Steve King casually wields the language of the white supremacist. This is not the first time he has courted controversy on the subject of race in America: he single-handedly attempted to prevent Harriet Tubman from appearing on the $20-bill, and continues to have a Confederate flag at his desk in Washington. But what’s most important is to try and understand how an elected representative to the United States Congress can draw from the same font as Klansmen hearkening back to an age of pure-blooded Aryan supermen. How do his linguistic choices reinforce his tremendous political power? Subgroups, inferior races, savages, natives—these are all code for non-whites, routinely disparaged and dismissed in the Darwinian Age.

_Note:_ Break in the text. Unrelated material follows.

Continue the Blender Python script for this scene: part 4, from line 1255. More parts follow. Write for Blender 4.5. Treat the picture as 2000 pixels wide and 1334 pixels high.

Gobineau believed that science, specifically phrenology, had proven the inferiority of all the groups who fell below the category of white European on his racial pyramid, and he posed this question: “Do all men possess in an equal degree an unlimited power of intellectual development?  In other words, has every human race the capacity for becoming equal to every other?  The question is ultimately concerned with the infinite capacity for improvement possessed by the species as a whole, and with the equality of races…. I deny both points.”

This is precisely the rhetoric that Hitler picked up on as he articulated the racial ideology that would define National Socialism in Germany, and, tragically, it now has become increasingly commonplace in our political discourse as the race for the White House heats up this summer.